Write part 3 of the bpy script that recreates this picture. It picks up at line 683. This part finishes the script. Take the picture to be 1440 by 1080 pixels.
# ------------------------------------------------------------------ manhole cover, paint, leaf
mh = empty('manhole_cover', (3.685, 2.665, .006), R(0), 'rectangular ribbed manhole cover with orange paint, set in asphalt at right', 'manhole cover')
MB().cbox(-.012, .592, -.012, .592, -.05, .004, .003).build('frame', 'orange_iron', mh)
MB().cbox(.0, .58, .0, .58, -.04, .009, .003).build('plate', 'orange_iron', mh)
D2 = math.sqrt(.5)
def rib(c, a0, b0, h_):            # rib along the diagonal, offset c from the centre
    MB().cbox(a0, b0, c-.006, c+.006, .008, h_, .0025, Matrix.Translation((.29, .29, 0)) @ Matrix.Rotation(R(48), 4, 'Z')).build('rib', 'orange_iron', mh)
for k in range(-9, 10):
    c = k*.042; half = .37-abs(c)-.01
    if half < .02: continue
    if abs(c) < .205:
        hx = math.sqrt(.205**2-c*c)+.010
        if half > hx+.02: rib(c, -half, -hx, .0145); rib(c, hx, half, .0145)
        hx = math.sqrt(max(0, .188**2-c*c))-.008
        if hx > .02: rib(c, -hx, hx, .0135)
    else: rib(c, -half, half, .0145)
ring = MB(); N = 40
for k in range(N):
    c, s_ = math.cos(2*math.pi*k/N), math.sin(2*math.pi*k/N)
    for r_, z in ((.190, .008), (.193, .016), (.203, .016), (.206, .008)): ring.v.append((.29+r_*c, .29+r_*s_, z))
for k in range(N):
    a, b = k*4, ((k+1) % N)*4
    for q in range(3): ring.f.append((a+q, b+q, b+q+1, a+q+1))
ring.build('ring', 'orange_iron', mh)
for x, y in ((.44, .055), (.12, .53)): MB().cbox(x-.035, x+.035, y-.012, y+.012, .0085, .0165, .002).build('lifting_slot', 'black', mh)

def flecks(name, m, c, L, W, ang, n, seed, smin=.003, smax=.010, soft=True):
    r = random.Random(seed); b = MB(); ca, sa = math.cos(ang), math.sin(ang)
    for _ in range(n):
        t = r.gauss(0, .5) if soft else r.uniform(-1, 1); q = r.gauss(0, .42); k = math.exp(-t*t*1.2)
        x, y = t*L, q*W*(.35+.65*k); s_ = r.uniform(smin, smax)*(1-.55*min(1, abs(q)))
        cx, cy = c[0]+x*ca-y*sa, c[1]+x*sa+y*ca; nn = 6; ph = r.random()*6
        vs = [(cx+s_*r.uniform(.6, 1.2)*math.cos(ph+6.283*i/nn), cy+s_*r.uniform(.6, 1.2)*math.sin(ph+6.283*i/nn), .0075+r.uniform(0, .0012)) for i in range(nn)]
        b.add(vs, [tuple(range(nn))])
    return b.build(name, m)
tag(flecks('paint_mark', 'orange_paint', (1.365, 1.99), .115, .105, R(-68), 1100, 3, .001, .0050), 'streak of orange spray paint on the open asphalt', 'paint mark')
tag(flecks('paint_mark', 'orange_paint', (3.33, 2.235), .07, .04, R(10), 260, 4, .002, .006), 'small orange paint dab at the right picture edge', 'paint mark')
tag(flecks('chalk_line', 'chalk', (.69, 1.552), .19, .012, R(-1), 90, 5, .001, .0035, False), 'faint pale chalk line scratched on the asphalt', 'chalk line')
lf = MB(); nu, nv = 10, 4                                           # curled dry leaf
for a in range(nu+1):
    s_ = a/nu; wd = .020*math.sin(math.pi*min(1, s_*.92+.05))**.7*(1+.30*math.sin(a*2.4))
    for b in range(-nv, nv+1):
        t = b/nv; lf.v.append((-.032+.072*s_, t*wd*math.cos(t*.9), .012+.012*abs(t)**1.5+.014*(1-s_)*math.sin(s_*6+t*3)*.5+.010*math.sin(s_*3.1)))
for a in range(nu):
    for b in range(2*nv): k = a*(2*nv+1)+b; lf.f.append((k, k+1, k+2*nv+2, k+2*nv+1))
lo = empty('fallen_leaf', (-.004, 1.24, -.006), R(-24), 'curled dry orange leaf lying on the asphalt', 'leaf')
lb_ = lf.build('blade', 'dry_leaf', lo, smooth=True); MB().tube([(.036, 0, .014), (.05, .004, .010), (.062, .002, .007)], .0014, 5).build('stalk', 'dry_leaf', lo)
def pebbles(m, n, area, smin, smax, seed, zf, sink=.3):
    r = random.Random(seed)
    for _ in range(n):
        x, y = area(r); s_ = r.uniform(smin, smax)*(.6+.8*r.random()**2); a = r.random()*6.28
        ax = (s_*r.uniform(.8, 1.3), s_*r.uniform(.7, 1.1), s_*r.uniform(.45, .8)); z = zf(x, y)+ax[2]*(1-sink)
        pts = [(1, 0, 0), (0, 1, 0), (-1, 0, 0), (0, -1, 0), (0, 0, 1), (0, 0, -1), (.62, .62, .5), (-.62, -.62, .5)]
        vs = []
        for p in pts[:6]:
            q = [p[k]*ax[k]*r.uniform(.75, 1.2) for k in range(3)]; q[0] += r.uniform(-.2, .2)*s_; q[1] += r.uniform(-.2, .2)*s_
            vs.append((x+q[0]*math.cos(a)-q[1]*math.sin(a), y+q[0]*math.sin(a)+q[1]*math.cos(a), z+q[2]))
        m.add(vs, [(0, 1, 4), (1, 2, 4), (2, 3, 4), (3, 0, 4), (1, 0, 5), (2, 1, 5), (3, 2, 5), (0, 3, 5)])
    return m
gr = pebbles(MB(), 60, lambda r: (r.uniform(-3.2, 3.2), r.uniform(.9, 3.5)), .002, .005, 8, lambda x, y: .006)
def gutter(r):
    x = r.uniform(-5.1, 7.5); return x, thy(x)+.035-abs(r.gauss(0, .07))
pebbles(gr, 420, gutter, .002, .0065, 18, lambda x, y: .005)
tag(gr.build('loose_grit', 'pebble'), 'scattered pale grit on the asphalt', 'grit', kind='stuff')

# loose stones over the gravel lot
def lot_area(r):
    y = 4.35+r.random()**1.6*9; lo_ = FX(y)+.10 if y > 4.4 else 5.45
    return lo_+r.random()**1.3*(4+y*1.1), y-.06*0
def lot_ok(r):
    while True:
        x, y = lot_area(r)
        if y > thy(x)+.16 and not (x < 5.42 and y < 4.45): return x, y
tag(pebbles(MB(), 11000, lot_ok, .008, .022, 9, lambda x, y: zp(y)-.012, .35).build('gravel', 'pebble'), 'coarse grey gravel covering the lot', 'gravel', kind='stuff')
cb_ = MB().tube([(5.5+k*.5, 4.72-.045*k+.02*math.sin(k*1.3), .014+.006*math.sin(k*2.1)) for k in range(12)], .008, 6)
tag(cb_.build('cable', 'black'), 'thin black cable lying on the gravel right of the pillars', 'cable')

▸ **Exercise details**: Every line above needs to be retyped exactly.

▸ **Solution to the problem**:
Write part 3 of the bpy script that recreates this picture. It picks up at line 683. This part finishes the script. Take the picture to be 1440 by 1080 pixels.
# ------------------------------------------------------------------ manhole cover, paint, leaf
mh = empty('manhole_cover', (3.685, 2.665, .006), R(0), 'rectangular ribbed manhole cover with orange paint, set in asphalt at right', 'manhole cover')
MB().cbox(-.012, .592, -.012, .592, -.05, .004, .003).build('frame', 'orange_iron', mh)
MB().cbox(.0, .58, .0, .58, -.04, .009, .003).build('plate', 'orange_iron', mh)
D2 = math.sqrt(.5)
def rib(c, a0, b0, h_):            # rib along the diagonal, offset c from the centre
    MB().cbox(a0, b0, c-.006, c+.006, .008, h_, .0025, Matrix.Translation((.29, .29, 0)) @ Matrix.Rotation(R(48), 4, 'Z')).build('rib', 'orange_iron', mh)
for k in range(-9, 10):
    c = k*.042; half = .37-abs(c)-.01
    if half < .02: continue
    if abs(c) < .205:
        hx = math.sqrt(.205**2-c*c)+.010
        if half > hx+.02: rib(c, -half, -hx, .0145); rib(c, hx, half, .0145)
        hx = math.sqrt(max(0, .188**2-c*c))-.008
        if hx > .02: rib(c, -hx, hx, .0135)
    else: rib(c, -half, half, .0145)
ring = MB(); N = 40
for k in range(N):
    c, s_ = math.cos(2*math.pi*k/N), math.sin(2*math.pi*k/N)
    for r_, z in ((.190, .008), (.193, .016), (.203, .016), (.206, .008)): ring.v.append((.29+r_*c, .29+r_*s_, z))
for k in range(N):
    a, b = k*4, ((k+1) % N)*4
    for q in range(3): ring.f.append((a+q, b+q, b+q+1, a+q+1))
ring.build('ring', 'orange_iron', mh)
for x, y in ((.44, .055), (.12, .53)): MB().cbox(x-.035, x+.035, y-.012, y+.012, .0085, .0165, .002).build('lifting_slot', 'black', mh)

def flecks(name, m, c, L, W, ang, n, seed, smin=.003, smax=.010, soft=True):
    r = random.Random(seed); b = MB(); ca, sa = math.cos(ang), math.sin(ang)
    for _ in range(n):
        t = r.gauss(0, .5) if soft else r.uniform(-1, 1); q = r.gauss(0, .42); k = math.exp(-t*t*1.2)
        x, y = t*L, q*W*(.35+.65*k); s_ = r.uniform(smin, smax)*(1-.55*min(1, abs(q)))
        cx, cy = c[0]+x*ca-y*sa, c[1]+x*sa+y*ca; nn = 6; ph = r.random()*6
        vs = [(cx+s_*r.uniform(.6, 1.2)*math.cos(ph+6.283*i/nn), cy+s_*r.uniform(.6, 1.2)*math.sin(ph+6.283*i/nn), .0075+r.uniform(0, .0012)) for i in range(nn)]
        b.add(vs, [tuple(range(nn))])
    return b.build(name, m)
tag(flecks('paint_mark', 'orange_paint', (1.365, 1.99), .115, .105, R(-68), 1100, 3, .001, .0050), 'streak of orange spray paint on the open asphalt', 'paint mark')
tag(flecks('paint_mark', 'orange_paint', (3.33, 2.235), .07, .04, R(10), 260, 4, .002, .006), 'small orange paint dab at the right picture edge', 'paint mark')
tag(flecks('chalk_line', 'chalk', (.69, 1.552), .19, .012, R(-1), 90, 5, .001, .0035, False), 'faint pale chalk line scratched on the asphalt', 'chalk line')
lf = MB(); nu, nv = 10, 4                                           # curled dry leaf
for a in range(nu+1):
    s_ = a/nu; wd = .020*math.sin(math.pi*min(1, s_*.92+.05))**.7*(1+.30*math.sin(a*2.4))
    for b in range(-nv, nv+1):
        t = b/nv; lf.v.append((-.032+.072*s_, t*wd*math.cos(t*.9), .012+.012*abs(t)**1.5+.014*(1-s_)*math.sin(s_*6+t*3)*.5+.010*math.sin(s_*3.1)))
for a in range(nu):
    for b in range(2*nv): k = a*(2*nv+1)+b; lf.f.append((k, k+1, k+2*nv+2, k+2*nv+1))
lo = empty('fallen_leaf', (-.004, 1.24, -.006), R(-24), 'curled dry orange leaf lying on the asphalt', 'leaf')
lb_ = lf.build('blade', 'dry_leaf', lo, smooth=True); MB().tube([(.036, 0, .014), (.05, .004, .010), (.062, .002, .007)], .0014, 5).build('stalk', 'dry_leaf', lo)
def pebbles(m, n, area, smin, smax, seed, zf, sink=.3):
    r = random.Random(seed)
    for _ in range(n):
        x, y = area(r); s_ = r.uniform(smin, smax)*(.6+.8*r.random()**2); a = r.random()*6.28
        ax = (s_*r.uniform(.8, 1.3), s_*r.uniform(.7, 1.1), s_*r.uniform(.45, .8)); z = zf(x, y)+ax[2]*(1-sink)
        pts = [(1, 0, 0), (0, 1, 0), (-1, 0, 0), (0, -1, 0), (0, 0, 1), (0, 0, -1), (.62, .62, .5), (-.62, -.62, .5)]
        vs = []
        for p in pts[:6]:
            q = [p[k]*ax[k]*r.uniform(.75, 1.2) for k in range(3)]; q[0] += r.uniform(-.2, .2)*s_; q[1] += r.uniform(-.2, .2)*s_
            vs.append((x+q[0]*math.cos(a)-q[1]*math.sin(a), y+q[0]*math.sin(a)+q[1]*math.cos(a), z+q[2]))
        m.add(vs, [(0, 1, 4), (1, 2, 4), (2, 3, 4), (3, 0, 4), (1, 0, 5), (2, 1, 5), (3, 2, 5), (0, 3, 5)])
    return m
gr = pebbles(MB(), 60, lambda r: (r.uniform(-3.2, 3.2), r.uniform(.9, 3.5)), .002, .005, 8, lambda x, y: .006)
def gutter(r):
    x = r.uniform(-5.1, 7.5); return x, thy(x)+.035-abs(r.gauss(0, .07))
pebbles(gr, 420, gutter, .002, .0065, 18, lambda x, y: .005)
tag(gr.build('loose_grit', 'pebble'), 'scattered pale grit on the asphalt', 'grit', kind='stuff')

# loose stones over the gravel lot
def lot_area(r):
    y = 4.35+r.random()**1.6*9; lo_ = FX(y)+.10 if y > 4.4 else 5.45
    return lo_+r.random()**1.3*(4+y*1.1), y-.06*0
def lot_ok(r):
    while True:
        x, y = lot_area(r)
        if y > thy(x)+.16 and not (x < 5.42 and y < 4.45): return x, y
tag(pebbles(MB(), 11000, lot_ok, .008, .022, 9, lambda x, y: zp(y)-.012, .35).build('gravel', 'pebble'), 'coarse grey gravel covering the lot', 'gravel', kind='stuff')
cb_ = MB().tube([(5.5+k*.5, 4.72-.045*k+.02*math.sin(k*1.3), .014+.006*math.sin(k*2.1)) for k in range(12)], .008, 6)
tag(cb_.build('cable', 'black'), 'thin black cable lying on the gravel right of the pillars', 'cable')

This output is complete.